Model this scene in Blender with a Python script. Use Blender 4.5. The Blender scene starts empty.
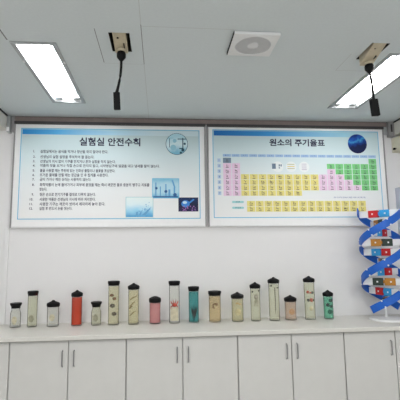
---
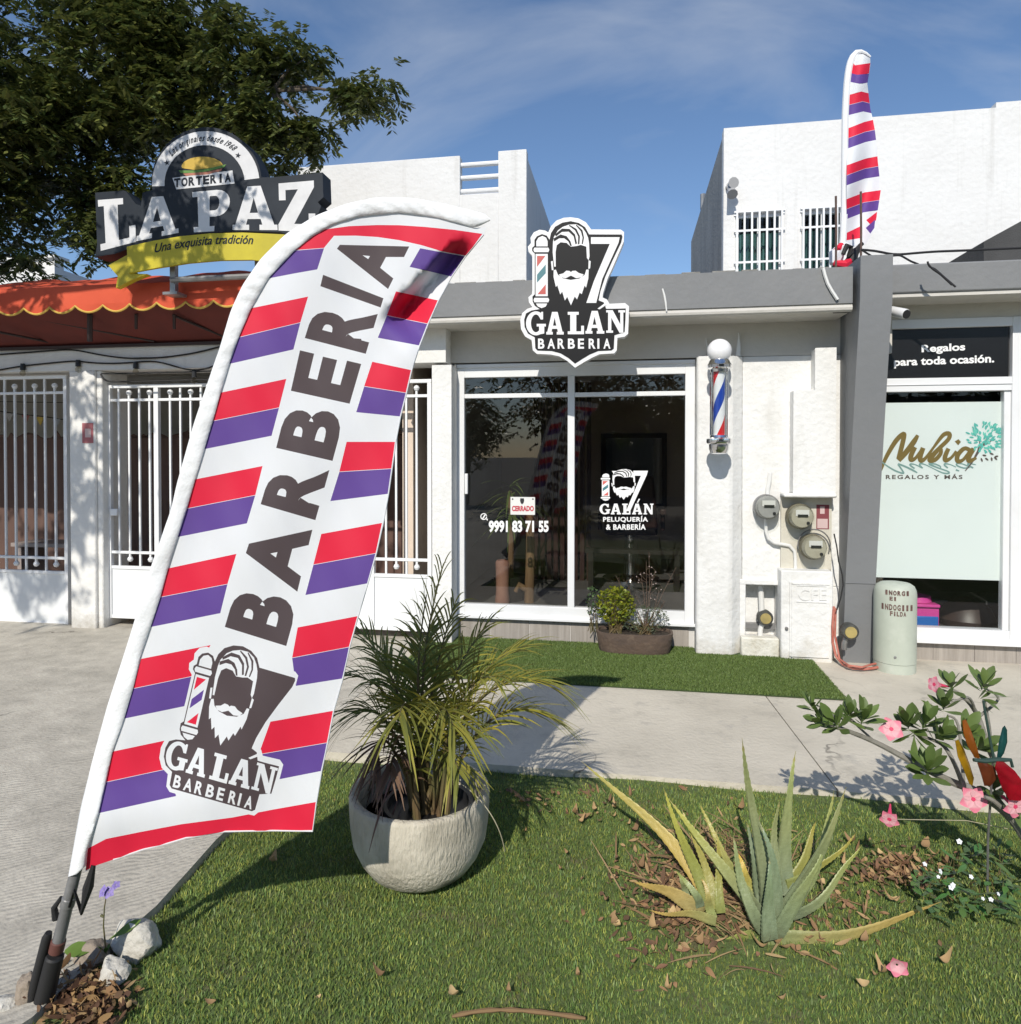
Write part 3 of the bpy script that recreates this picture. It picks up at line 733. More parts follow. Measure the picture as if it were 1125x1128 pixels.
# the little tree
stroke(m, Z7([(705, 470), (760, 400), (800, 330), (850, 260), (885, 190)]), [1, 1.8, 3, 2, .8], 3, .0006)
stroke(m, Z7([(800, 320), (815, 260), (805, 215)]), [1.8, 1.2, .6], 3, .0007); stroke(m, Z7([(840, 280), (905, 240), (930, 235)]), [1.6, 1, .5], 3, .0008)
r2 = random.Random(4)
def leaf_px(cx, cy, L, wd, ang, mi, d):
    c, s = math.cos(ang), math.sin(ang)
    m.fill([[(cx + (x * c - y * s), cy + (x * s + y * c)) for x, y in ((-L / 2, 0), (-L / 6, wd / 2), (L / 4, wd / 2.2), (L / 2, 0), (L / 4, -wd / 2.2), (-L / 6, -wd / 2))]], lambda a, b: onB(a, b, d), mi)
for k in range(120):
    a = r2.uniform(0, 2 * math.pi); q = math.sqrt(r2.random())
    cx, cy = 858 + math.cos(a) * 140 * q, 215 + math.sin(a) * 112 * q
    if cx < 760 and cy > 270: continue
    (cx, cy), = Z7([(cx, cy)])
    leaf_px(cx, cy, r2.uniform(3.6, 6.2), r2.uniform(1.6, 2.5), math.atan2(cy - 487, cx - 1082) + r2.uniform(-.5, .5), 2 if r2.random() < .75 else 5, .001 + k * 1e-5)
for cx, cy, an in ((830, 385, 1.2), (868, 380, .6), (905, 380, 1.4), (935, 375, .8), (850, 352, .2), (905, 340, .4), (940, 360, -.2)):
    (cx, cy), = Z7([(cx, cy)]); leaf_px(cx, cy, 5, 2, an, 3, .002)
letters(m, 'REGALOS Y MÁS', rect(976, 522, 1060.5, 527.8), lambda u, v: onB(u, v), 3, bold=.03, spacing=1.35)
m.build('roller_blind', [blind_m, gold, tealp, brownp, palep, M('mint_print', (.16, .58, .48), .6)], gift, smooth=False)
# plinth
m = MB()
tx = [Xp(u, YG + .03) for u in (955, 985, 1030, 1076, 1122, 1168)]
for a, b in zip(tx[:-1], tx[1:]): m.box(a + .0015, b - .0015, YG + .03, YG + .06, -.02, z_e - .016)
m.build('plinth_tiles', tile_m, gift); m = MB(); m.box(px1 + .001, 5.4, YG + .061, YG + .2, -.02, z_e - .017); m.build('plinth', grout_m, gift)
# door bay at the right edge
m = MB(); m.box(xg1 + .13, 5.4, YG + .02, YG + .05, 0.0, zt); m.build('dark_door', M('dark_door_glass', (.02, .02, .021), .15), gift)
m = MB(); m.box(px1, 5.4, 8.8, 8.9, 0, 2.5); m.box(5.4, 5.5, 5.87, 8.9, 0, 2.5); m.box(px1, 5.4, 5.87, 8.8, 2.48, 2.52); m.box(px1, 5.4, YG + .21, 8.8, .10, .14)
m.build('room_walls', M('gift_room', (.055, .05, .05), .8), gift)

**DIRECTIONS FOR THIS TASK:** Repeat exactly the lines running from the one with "Write part 3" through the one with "(.055, .05, .05), .8), gift)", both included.

**WRITTEN SOLUTION:**
Write part 3 of the bpy script that recreates this picture. It picks up at line 733. More parts follow. Measure the picture as if it were 1125x1128 pixels.
# the little tree
stroke(m, Z7([(705, 470), (760, 400), (800, 330), (850, 260), (885, 190)]), [1, 1.8, 3, 2, .8], 3, .0006)
stroke(m, Z7([(800, 320), (815, 260), (805, 215)]), [1.8, 1.2, .6], 3, .0007); stroke(m, Z7([(840, 280), (905, 240), (930, 235)]), [1.6, 1, .5], 3, .0008)
r2 = random.Random(4)
def leaf_px(cx, cy, L, wd, ang, mi, d):
    c, s = math.cos(ang), math.sin(ang)
    m.fill([[(cx + (x * c - y * s), cy + (x * s + y * c)) for x, y in ((-L / 2, 0), (-L / 6, wd / 2), (L / 4, wd / 2.2), (L / 2, 0), (L / 4, -wd / 2.2), (-L / 6, -wd / 2))]], lambda a, b: onB(a, b, d), mi)
for k in range(120):
    a = r2.uniform(0, 2 * math.pi); q = math.sqrt(r2.random())
    cx, cy = 858 + math.cos(a) * 140 * q, 215 + math.sin(a) * 112 * q
    if cx < 760 and cy > 270: continue
    (cx, cy), = Z7([(cx, cy)])
    leaf_px(cx, cy, r2.uniform(3.6, 6.2), r2.uniform(1.6, 2.5), math.atan2(cy - 487, cx - 1082) + r2.uniform(-.5, .5), 2 if r2.random() < .75 else 5, .001 + k * 1e-5)
for cx, cy, an in ((830, 385, 1.2), (868, 380, .6), (905, 380, 1.4), (935, 375, .8), (850, 352, .2), (905, 340, .4), (940, 360, -.2)):
    (cx, cy), = Z7([(cx, cy)]); leaf_px(cx, cy, 5, 2, an, 3, .002)
letters(m, 'REGALOS Y MÁS', rect(976, 522, 1060.5, 527.8), lambda u, v: onB(u, v), 3, bold=.03, spacing=1.35)
m.build('roller_blind', [blind_m, gold, tealp, brownp, palep, M('mint_print', (.16, .58, .48), .6)], gift, smooth=False)
# plinth
m = MB()
tx = [Xp(u, YG + .03) for u in (955, 985, 1030, 1076, 1122, 1168)]
for a, b in zip(tx[:-1], tx[1:]): m.box(a + .0015, b - .0015, YG + .03, YG + .06, -.02, z_e - .016)
m.build('plinth_tiles', tile_m, gift); m = MB(); m.box(px1 + .001, 5.4, YG + .061, YG + .2, -.02, z_e - .017); m.build('plinth', grout_m, gift)
# door bay at the right edge
m = MB(); m.box(xg1 + .13, 5.4, YG + .02, YG + .05, 0.0, zt); m.build('dark_door', M('dark_door_glass', (.02, .02, .021), .15), gift)
m = MB(); m.box(px1, 5.4, 8.8, 8.9, 0, 2.5); m.box(5.4, 5.5, 5.87, 8.9, 0, 2.5); m.box(px1, 5.4, 5.87, 8.8, 2.48, 2.52); m.box(px1, 5.4, YG + .21, 8.8, .10, .14)
m.build('room_walls', M('gift_room', (.055, .05, .05), .8), gift)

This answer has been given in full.